Às 10H00 estava eu em casa do poeta. Ele tinha terminado o
café da manhã. Esperei por ele na cadeira de costume. De pijama, sorridente,
entrou na sala de estar. Eu e ele não nos saudávamos, celebrávamos a
fraternidade.
Meu caro, tenho uma
coisa para te mostrar. Trazia na mão três livros. E começou: Passei a noite a
estudar Haicais. Nunca me tinha passado pela cabeça lidar com isso. Há várias
formas de dizer. Eu gosto de Haicais. O Haicai é uma forma poética concisa e provocador
do espanto. Explicou-me a origem e as várias formas que o Haicai assumiu no
ocidente literário. Referiu-se a Bashô expoente inevitável desta arte de
escrever. Abriu o bloco de notas e leu-me o seu primeiro haicai. Este é
seguramente o primeiro Haicai do poeta irmão, Corsino Fortes.
Poema perdido
no pó poalha da
palavra
pavor do poeta.
O seu bloco de notas traça na realidade a trajectória do
poeta na sua nova paixão … aprimorar os haicais, hoje, editado em livro.
Momentos singulares e de boa conversa guardo comigo, entre outros, os da
composição dos últimos poemas, todos eles desenhados na mente, para, depois, transpô-los
no bloco de notas. Dentro do automóvel do Sr.

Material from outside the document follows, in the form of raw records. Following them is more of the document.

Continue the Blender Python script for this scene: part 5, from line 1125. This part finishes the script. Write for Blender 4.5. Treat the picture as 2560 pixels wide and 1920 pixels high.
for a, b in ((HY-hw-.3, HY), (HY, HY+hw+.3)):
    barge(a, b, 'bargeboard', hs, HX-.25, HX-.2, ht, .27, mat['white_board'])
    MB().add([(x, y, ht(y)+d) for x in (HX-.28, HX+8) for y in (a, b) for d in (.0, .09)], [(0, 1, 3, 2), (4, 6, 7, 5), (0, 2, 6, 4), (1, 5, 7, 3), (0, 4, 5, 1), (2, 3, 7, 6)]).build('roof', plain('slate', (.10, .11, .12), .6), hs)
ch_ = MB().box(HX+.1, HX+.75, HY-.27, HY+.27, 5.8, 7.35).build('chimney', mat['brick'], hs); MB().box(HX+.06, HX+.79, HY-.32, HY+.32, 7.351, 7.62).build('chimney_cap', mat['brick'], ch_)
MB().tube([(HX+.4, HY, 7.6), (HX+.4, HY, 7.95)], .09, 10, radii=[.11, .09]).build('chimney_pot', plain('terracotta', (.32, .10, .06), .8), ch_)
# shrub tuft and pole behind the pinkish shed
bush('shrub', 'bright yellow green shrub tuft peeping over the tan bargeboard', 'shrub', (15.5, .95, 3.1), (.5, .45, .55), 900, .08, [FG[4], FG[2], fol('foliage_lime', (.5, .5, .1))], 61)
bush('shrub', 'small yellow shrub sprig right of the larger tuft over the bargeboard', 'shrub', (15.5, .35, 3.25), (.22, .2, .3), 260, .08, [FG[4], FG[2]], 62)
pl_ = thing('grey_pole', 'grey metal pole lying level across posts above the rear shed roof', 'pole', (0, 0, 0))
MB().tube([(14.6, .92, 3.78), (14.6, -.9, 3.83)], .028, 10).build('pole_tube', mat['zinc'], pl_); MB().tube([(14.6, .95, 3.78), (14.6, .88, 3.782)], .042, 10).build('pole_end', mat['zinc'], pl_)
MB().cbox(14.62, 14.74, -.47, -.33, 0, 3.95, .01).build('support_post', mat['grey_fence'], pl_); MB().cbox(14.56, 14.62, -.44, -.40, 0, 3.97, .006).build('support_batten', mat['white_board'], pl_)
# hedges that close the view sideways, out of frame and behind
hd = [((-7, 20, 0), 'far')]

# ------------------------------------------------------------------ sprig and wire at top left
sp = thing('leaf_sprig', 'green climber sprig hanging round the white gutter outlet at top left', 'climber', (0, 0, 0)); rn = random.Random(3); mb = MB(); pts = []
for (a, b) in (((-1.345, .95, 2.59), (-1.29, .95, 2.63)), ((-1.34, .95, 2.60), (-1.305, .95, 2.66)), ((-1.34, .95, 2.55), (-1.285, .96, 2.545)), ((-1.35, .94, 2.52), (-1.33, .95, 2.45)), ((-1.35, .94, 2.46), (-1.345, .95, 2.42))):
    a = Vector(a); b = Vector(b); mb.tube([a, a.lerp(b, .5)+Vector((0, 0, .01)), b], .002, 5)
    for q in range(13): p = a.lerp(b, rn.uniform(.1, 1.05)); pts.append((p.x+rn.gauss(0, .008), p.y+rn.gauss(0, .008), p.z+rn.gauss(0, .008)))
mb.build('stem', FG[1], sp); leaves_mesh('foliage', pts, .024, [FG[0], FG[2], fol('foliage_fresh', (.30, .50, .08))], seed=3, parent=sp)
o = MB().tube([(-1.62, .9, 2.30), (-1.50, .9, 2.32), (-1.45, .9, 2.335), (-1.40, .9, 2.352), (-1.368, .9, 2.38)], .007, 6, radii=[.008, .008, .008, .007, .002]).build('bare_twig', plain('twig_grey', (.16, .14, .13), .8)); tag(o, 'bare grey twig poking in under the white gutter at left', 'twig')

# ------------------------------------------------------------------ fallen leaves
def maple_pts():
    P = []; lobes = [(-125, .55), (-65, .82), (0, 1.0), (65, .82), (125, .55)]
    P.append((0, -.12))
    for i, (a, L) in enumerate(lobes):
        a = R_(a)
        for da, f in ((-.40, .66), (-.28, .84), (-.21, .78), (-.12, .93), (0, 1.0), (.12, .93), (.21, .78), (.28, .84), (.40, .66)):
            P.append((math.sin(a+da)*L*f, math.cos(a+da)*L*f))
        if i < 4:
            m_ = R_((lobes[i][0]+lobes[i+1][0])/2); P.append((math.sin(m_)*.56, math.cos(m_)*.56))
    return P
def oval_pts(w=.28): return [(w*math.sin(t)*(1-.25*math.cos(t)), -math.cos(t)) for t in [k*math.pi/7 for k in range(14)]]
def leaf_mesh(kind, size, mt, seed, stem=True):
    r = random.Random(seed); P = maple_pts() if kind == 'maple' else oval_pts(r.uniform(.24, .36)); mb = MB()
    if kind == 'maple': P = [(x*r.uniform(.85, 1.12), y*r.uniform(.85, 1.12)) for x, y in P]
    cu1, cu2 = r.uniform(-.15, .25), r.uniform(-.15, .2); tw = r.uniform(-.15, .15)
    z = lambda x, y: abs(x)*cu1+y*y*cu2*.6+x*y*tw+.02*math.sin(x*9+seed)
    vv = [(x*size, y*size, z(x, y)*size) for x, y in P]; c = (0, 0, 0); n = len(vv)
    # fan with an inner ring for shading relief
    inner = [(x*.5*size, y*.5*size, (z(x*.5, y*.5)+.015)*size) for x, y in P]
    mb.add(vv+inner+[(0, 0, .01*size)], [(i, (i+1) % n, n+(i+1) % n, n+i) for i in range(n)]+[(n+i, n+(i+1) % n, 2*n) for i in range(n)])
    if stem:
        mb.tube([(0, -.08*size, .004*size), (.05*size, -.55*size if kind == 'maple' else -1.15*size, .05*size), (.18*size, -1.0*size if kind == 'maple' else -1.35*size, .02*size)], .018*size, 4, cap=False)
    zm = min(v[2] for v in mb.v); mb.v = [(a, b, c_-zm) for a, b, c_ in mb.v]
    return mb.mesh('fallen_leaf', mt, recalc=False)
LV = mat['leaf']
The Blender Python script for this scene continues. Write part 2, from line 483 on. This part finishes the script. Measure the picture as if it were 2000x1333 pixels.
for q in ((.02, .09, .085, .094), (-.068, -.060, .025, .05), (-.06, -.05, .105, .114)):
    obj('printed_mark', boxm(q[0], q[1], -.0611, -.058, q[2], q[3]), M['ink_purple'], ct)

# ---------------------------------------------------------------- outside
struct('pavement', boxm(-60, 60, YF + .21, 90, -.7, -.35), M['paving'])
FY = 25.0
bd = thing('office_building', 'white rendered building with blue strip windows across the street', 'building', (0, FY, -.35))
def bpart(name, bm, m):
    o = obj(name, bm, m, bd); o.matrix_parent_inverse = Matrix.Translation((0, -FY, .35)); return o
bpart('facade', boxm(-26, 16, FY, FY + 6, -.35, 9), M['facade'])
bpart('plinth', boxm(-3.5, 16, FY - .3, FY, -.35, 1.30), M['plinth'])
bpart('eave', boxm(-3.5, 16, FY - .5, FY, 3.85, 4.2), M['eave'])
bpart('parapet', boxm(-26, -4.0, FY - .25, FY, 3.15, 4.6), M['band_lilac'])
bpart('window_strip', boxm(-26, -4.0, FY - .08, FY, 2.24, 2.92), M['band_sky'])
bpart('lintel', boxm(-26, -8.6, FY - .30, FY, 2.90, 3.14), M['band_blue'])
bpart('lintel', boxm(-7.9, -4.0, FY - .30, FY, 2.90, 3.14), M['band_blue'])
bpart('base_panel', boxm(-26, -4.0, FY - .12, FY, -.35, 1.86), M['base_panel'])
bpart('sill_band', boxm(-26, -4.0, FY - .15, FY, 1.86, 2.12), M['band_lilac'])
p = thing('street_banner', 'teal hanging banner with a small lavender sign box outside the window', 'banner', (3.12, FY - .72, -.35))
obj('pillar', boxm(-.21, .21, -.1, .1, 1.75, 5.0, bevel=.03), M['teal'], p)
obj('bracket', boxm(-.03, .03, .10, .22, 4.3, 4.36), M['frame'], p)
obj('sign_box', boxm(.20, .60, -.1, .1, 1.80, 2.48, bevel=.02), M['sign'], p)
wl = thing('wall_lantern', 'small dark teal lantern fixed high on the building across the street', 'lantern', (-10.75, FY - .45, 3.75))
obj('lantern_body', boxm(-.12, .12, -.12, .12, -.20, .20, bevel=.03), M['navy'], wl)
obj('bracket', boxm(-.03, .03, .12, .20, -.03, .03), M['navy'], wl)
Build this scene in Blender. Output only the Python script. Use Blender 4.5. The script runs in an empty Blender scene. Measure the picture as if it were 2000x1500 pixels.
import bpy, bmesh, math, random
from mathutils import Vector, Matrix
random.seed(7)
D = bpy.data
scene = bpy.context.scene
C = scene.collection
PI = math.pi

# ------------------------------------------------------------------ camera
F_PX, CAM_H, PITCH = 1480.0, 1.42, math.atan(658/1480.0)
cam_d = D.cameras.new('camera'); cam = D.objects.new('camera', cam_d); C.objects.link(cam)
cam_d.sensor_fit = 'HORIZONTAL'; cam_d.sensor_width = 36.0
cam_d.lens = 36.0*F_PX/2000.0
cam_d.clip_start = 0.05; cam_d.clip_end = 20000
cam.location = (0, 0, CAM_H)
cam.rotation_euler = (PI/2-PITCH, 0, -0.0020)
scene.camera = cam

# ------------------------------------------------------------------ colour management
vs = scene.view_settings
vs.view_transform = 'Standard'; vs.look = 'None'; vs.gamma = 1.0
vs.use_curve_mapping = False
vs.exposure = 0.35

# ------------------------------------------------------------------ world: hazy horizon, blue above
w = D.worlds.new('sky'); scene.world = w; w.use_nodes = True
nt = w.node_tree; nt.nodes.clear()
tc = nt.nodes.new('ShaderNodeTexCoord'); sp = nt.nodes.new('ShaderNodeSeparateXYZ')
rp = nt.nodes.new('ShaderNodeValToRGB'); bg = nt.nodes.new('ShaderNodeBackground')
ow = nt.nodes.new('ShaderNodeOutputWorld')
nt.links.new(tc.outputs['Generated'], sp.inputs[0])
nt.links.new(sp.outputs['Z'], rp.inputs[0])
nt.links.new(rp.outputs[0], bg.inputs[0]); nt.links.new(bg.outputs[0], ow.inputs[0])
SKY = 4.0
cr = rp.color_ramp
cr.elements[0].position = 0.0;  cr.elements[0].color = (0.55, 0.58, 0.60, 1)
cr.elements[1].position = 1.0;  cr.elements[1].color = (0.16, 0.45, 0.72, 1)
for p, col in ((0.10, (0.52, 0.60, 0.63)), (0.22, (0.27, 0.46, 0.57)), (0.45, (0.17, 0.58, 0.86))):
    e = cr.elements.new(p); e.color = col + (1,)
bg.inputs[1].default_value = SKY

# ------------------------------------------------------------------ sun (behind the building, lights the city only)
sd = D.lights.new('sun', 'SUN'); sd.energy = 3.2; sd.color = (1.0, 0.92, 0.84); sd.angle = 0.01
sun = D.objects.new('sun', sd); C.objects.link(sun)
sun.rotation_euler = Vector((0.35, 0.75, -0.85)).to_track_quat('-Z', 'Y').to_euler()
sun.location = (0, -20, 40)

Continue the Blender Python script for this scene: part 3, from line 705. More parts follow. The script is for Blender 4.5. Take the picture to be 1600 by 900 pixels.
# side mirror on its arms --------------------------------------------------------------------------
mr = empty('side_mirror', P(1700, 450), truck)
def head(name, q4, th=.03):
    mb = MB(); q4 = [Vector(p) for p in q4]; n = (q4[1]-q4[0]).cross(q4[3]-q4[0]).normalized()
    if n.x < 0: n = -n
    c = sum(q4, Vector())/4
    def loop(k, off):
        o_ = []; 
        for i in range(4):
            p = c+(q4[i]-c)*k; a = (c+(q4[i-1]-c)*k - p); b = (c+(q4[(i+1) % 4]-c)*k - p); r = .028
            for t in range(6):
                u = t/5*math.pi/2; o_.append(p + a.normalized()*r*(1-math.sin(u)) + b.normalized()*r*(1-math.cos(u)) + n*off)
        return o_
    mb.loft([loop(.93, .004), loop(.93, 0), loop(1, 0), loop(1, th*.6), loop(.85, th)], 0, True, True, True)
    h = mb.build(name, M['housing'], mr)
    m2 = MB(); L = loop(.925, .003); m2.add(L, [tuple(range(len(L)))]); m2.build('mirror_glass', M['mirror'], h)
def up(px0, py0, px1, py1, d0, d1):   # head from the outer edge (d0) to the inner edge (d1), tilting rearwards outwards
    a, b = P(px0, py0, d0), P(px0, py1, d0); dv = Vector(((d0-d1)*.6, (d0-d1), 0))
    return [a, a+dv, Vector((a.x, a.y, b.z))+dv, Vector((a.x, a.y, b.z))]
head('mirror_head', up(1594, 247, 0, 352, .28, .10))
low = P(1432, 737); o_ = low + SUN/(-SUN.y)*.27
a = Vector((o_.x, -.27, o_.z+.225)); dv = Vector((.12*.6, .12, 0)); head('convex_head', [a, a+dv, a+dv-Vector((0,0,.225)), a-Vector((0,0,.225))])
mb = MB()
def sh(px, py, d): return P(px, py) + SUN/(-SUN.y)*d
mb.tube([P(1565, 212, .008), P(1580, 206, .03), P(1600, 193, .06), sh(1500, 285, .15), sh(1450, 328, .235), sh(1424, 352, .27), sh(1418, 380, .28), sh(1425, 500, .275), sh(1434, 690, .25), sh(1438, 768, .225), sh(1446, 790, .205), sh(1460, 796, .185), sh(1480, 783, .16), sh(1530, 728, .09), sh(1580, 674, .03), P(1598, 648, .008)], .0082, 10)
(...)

Fran Gonzalez, a caminho do
aeroporto de Las Palmas, de regresso às Ilhas, o Poeta Maior descrevia-nos como
viria a ser o poema que tinha em mente.
Dias depois dei a
conhecer ao poeta o ensaio:
Flores d’Ibyago
alvo jardim de lonjuras
flumes luzentes.
Sorriu. Está bonito. Contou as sílabas. Explicou-me as
regras. Trouxe o bloco mostrou-me outros em construção, leu e explicou o
conteúdo. Ele estava entusiasmado com isso. Olha, meu caro. Vamos levar a ideia
aos académicos e ver se conseguimos um dia fazer uma sessão de Haicais. Haicais
nossos. Seria uma coisa bonita e inédita. Vamos pensar nisso. Da minha parte eu
quero chegar a uns trinta. Já dá para começar. Nesse dia só falamos de Haicais.
Assinou o cheque da Academia, despedimo-nos, com a alegria de sempre. Olha, meu
caro. Esta casa é tua. Podes vir a qualquer hora do dia ou da noite. Estou
sempre cá. Fecha bem a porta lá em baixo. Bateu o portão de ferro e rodou a
chave duas vezes. Nossos encontros eram autênticas celebrações de amizade.
Conviver com Corsino Fortes era celebrar o amor ao próximo.